Todas las culturas comen, pero no de la misma manera
Aun así, cuando me toca hacerlo, lo considero terapéutico: una forma de “agarrar el toro por los cuernos”.
Pero comer fuera es maravilloso.
En España, la mesa es una fiesta.
Se extiende a lo largo de las horas; las sonoras carcajadas llenan el aire mientras los platos van y vienen: aceitunas, pan, vino, historias.
La comida no se consume, vive, respira.
Comer allí es pertenecer, entrelazarse con el sonido y la presencia de los demás.
En Japón, el silencio habla.
Las comidas se desarrollan como ceremonias de respeto: la gracia de los palillos.
Comer se convierte en atención plena, en un diálogo tranquilo entre el hambre y la armonía.
En México, la comida canta a la memoria: maíz y fuego, familia y color.
Cada taco es una historia, cada salsa una confesión.
La mesa aquí perdona, invita, celebra.
Y en Monterrey, la historia de la comida es también la historia del cambio.
Hace no mucho, solo había carne: carne asada, cabrito, tortillas de harina… y el fuego al aire libre, donde nos reuníamos una y otra vez.

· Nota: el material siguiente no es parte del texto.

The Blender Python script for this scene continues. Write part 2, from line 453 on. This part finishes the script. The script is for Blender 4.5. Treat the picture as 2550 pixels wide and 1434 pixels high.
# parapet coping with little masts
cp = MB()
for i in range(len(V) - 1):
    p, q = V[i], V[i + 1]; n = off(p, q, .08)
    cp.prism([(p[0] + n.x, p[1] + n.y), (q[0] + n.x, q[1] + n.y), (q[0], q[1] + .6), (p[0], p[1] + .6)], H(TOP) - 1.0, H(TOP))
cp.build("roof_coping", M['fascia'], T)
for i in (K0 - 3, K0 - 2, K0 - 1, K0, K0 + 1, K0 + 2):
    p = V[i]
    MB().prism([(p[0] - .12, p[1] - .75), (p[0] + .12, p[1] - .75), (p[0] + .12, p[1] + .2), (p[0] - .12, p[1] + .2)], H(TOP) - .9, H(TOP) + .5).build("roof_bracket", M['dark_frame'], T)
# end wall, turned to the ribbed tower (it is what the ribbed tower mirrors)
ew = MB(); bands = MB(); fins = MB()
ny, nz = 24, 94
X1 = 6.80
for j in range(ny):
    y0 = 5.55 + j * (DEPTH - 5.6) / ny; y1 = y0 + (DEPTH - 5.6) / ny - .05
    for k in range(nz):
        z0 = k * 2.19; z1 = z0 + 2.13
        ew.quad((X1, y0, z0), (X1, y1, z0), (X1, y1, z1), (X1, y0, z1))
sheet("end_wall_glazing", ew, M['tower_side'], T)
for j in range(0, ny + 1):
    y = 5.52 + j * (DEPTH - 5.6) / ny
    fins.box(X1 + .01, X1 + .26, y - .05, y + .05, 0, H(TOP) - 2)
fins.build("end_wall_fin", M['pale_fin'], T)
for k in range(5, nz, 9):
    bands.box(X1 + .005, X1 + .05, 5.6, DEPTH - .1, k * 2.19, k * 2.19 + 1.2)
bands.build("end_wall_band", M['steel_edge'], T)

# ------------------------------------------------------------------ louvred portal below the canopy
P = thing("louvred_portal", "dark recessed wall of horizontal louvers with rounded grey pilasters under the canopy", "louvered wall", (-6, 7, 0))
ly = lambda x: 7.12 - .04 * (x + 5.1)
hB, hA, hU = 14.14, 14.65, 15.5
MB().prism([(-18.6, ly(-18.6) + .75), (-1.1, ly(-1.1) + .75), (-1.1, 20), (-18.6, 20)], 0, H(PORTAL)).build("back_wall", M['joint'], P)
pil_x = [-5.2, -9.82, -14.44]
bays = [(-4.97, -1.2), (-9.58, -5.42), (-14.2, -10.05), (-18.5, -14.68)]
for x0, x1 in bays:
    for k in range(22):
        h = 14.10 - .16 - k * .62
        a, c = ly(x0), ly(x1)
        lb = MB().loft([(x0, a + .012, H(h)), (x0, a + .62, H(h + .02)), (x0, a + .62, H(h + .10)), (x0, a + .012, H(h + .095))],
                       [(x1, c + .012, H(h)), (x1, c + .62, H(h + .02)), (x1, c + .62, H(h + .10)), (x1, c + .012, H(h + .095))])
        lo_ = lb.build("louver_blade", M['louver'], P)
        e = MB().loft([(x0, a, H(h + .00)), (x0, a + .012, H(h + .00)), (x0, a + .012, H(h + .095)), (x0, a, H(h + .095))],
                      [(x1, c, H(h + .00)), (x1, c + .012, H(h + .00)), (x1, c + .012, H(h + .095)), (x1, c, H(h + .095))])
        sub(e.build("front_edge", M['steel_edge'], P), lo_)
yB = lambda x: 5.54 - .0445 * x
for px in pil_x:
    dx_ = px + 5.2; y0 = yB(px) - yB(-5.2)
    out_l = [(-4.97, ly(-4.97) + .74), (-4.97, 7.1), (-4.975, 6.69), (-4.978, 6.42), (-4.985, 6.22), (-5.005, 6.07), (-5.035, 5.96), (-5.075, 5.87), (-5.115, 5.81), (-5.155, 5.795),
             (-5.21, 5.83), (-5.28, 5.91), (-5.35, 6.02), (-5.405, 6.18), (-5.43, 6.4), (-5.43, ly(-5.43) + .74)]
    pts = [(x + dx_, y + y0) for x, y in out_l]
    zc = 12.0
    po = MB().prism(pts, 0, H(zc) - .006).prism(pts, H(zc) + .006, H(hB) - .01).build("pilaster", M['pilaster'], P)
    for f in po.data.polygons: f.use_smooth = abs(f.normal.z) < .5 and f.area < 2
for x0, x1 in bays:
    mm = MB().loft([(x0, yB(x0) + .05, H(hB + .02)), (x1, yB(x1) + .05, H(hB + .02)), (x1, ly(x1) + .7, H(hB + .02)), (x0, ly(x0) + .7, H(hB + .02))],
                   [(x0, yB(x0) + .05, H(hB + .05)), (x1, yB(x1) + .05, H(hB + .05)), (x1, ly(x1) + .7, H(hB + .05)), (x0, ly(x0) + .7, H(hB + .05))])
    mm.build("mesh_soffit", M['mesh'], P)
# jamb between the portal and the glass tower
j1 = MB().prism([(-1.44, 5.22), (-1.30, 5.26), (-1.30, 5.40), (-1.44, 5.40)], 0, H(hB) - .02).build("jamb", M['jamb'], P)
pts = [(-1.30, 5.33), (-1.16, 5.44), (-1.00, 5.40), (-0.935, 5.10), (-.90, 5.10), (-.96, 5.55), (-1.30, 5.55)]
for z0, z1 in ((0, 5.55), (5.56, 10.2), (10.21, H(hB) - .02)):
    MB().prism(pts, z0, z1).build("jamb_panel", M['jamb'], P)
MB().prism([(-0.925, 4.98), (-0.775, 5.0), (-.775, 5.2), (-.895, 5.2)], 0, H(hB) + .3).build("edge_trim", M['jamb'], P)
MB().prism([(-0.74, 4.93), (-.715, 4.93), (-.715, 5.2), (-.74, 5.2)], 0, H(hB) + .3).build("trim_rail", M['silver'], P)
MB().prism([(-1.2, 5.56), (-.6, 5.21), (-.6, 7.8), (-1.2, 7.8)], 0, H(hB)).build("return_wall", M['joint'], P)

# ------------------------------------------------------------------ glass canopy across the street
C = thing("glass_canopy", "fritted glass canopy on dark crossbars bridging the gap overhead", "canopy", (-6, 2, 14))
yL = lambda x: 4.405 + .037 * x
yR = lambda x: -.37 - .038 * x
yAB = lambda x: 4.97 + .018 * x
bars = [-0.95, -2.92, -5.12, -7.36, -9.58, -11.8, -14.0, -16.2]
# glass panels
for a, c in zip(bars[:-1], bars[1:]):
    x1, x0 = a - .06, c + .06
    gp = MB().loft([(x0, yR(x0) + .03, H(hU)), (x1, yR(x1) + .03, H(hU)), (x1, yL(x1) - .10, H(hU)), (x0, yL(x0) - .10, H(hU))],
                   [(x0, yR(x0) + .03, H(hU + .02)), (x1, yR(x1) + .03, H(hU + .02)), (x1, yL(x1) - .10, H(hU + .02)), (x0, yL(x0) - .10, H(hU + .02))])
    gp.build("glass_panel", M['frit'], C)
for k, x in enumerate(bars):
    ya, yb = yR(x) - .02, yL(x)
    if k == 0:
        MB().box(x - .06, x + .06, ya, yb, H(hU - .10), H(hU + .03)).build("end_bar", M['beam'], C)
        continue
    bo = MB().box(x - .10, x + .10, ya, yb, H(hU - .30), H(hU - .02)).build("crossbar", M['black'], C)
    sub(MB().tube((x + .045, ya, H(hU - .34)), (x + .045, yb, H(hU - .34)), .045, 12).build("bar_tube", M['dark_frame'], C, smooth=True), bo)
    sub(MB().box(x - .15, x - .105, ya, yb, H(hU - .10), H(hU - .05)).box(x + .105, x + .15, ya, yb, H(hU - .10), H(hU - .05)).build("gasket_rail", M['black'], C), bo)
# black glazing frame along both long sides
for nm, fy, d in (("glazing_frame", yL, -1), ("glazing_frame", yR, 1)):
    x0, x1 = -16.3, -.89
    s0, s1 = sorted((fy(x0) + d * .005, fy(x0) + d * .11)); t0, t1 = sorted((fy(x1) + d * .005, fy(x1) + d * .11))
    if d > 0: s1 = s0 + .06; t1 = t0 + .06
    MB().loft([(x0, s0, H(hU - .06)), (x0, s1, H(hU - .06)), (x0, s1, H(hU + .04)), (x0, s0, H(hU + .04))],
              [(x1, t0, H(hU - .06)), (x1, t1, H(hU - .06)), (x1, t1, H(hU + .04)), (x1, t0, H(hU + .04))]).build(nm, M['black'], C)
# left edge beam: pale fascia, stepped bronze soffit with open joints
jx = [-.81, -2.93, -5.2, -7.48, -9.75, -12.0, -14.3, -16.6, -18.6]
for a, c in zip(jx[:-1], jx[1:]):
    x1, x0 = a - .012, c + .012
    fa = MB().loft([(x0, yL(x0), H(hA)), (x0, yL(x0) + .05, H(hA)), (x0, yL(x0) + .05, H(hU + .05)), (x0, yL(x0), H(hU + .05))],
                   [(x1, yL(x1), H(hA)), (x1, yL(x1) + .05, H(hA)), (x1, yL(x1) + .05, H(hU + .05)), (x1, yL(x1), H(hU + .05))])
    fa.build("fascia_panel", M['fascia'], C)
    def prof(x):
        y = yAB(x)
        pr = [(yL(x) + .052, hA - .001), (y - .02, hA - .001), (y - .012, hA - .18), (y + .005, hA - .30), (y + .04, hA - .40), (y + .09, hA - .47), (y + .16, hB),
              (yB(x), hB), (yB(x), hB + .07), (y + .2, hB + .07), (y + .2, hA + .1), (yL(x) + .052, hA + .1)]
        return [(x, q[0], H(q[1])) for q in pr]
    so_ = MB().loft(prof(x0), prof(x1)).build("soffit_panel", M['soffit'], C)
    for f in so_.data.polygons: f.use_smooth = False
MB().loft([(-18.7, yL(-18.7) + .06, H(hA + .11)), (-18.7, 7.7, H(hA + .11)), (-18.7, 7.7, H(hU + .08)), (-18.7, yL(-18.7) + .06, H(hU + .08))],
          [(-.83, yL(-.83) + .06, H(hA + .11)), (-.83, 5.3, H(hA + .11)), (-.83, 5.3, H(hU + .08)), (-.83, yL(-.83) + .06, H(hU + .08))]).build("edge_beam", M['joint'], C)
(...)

Solo cerveza; la cultura del vino llegó hasta los años sesenta.
Comer en un restaurante —o unos tacos en el Centrito— era raro.
La mesa pertenecía a la casa, y el humo de la parrilla era un lenguaje propio.
Luego vino la transformación de la ciudad: acero y cristal, comercio y foráneos, ideas cruzando fronteras.
Con eso, la comida evolucionó.
Los restaurantes se multiplicaron, los menús se expandieron, los sabores se mezclaron.
Sin embargo, algunos lugares conservaron el alma del viejo norte.
Tengo la impresión de que el arte de un restaurante —como el Hawai, La Escondida o La Nacional— es hereditario.
Como muchos de mi generación, cenábamos los domingos en El Tío.
¡Qué maravilla de jardín! Y ni se diga la comida.
El origen de El Tío: el fabuloso don Rodrigo Velarde.
Hoy, después de un amplio recorrido profesional, Jorge Velarde compró el Hawai —quizá hace ya 20 años—, y ahora lo manejan sus hijos.
¡Por eso vamos al Hawai!
No hay quien haya vivido los años de El Tío que no sienta un eco en el Hawai.
Tal vez el primer beso fue ahí, entre los jardines; el tiempo quedó registrado en sus platillos, en sus salsas, en su arrachera: prueba de que, en Monterrey, la gran cocina también es una tradición familiar.
El Hawai, La Escondida —del fabuloso Jorge Ibarrola— y La Nacional, del encantador Felipe Chapa, nacida en la Calzada Madero, son más que restaurantes: templos de la carne, sí, pero también de la memoria.
Manolín, en la Calzada Madero, fue —o sigue siendo— ese lugar que abría toda la noche.
Hace mucho que no voy, pero en sus buenos tiempos era refugio de desvelados, bohemios y de todos los que necesitábamos comer algo antes de dormir.
Después de una fiesta, El Manolín era el punto de encuentro: ahí te encontrabas a todo tipo de gente, a las tres o cuatro de la mañana, con ese aire de complicidad que solo tiene la madrugada.
Lo interesante de los restaurantes, desde el punto de vista social, es que siempre fueron mucho más que sitios para alimentarse.
Son escenarios donde se intercambian miradas, impresiones, historias.
Lugares donde se observa quién llega con quién, si hablan fuerte, si están alegres o ya un poco borrachos.
Como diría un amigo: “si quieres ver gente, tienes que ir al lugar correcto”.
Y la lista de restaurantes, cantinas, cafeterías sería interminable: lugares en donde hemos vivido.
Es, en realidad, un pequeño teatro de la vida.
Pero ayer me tocó la inauguración más original de la historia: un hotel.
El Hotel Presidente Intercontinental en Valle Oriente, al lado de Auriga, abrió oficialmente sus puertas al público y ¡vaya forma de hacerlo!
La invitación incluía pasar la noche en el hotel y asistir a una fiesta en pijama.
Una pijama party con todo: desde los hors d’oeuvres (nada de carne asada), champaña, DJs por aquí y por allá, luces, música y disco… espectacular.
Braulio Arsuaga Losada nos abrió las puertas.
Había gente joven con pijamas que parecían negligés de cabaret, y algunos con su clásica bata de franela.
Afortunadamente, nadie llegó con la cabeza llena de churros.
La fiesta duró toda la noche.
Y sí, ¿por qué no?
¡El madrugador desayuno fue en el Manolín!